> **What to work on**
How does the data below read from its first line through the line containing "bg.inputs[0].default_value = (0.72, 0.83, 1.0, 1);"? Print those lines exactly.
— Start of Material —
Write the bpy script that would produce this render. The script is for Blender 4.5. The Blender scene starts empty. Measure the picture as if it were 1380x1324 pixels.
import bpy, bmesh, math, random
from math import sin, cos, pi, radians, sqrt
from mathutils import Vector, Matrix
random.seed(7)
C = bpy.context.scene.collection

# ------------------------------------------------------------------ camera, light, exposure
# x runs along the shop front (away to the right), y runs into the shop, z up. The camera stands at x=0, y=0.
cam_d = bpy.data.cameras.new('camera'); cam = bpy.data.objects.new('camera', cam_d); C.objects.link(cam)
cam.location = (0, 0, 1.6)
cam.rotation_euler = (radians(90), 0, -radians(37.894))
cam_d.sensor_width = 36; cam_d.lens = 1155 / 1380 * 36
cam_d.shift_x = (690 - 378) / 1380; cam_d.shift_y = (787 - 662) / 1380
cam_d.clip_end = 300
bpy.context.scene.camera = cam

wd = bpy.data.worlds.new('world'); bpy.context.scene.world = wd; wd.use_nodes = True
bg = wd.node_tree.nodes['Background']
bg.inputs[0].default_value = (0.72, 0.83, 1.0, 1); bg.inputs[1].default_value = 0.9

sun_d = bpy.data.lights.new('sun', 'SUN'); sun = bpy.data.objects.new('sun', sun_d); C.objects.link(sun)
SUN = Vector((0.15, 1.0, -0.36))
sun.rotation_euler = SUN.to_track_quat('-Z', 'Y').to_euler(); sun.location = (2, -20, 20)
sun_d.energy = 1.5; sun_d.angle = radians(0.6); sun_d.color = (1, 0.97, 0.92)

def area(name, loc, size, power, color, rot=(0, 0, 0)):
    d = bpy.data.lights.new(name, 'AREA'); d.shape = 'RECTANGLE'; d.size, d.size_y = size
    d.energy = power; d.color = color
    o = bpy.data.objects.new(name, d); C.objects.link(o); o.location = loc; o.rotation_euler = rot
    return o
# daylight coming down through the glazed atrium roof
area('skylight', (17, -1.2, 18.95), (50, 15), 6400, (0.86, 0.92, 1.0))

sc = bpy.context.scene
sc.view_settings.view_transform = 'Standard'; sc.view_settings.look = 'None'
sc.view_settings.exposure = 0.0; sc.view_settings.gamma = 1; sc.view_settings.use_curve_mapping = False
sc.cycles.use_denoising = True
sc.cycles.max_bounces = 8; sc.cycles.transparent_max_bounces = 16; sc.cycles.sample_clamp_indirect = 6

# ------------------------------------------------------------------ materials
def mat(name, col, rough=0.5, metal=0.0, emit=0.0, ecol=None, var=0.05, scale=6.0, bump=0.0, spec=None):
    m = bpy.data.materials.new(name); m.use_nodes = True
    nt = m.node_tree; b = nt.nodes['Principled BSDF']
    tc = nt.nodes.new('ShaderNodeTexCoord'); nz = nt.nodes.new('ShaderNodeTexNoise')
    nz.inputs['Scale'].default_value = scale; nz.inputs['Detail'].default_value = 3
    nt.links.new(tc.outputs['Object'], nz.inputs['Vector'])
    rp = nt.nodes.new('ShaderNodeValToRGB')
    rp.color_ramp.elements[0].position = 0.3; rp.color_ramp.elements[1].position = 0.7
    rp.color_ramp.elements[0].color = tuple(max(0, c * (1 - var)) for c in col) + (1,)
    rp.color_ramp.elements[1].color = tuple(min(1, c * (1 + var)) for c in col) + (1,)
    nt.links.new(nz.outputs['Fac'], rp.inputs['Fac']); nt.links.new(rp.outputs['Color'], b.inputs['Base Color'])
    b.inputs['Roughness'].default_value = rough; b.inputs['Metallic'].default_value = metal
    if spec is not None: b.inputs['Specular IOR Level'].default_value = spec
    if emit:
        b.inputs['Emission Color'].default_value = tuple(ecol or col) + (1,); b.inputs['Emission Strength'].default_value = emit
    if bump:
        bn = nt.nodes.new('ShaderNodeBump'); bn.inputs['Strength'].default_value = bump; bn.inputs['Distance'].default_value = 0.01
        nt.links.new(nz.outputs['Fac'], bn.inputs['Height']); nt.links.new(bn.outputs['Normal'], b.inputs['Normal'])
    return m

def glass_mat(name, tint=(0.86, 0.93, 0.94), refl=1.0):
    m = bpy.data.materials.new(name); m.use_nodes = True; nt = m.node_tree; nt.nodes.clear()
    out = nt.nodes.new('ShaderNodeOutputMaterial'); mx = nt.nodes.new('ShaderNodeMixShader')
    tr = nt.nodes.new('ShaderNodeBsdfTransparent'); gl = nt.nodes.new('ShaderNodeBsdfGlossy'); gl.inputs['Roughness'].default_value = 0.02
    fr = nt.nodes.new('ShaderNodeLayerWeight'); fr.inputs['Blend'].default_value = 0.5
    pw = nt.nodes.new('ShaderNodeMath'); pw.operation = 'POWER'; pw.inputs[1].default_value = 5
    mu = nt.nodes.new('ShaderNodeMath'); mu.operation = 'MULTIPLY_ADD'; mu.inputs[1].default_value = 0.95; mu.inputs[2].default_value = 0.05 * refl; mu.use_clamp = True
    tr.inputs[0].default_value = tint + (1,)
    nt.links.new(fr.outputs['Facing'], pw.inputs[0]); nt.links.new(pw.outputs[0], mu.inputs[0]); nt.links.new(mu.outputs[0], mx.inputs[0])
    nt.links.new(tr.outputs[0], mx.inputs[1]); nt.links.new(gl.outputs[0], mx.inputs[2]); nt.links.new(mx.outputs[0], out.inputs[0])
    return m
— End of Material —
> **Response**
Write the bpy script that would produce this render. The script is for Blender 4.5. The Blender scene starts empty. Measure the picture as if it were 1380x1324 pixels.
import bpy, bmesh, math, random
from math import sin, cos, pi, radians, sqrt
from mathutils import Vector, Matrix
random.seed(7)
C = bpy.context.scene.collection

# ------------------------------------------------------------------ camera, light, exposure
# x runs along the shop front (away to the right), y runs into the shop, z up. The camera stands at x=0, y=0.
cam_d = bpy.data.cameras.new('camera'); cam = bpy.data.objects.new('camera', cam_d); C.objects.link(cam)
cam.location = (0, 0, 1.6)
cam.rotation_euler = (radians(90), 0, -radians(37.894))
cam_d.sensor_width = 36; cam_d.lens = 1155 / 1380 * 36
cam_d.shift_x = (690 - 378) / 1380; cam_d.shift_y = (787 - 662) / 1380
cam_d.clip_end = 300
bpy.context.scene.camera = cam

wd = bpy.data.worlds.new('world'); bpy.context.scene.world = wd; wd.use_nodes = True
bg = wd.node_tree.nodes['Background']
bg.inputs[0].default_value = (0.72, 0.83, 1.0, 1); bg.inputs[1].default_value = 0.9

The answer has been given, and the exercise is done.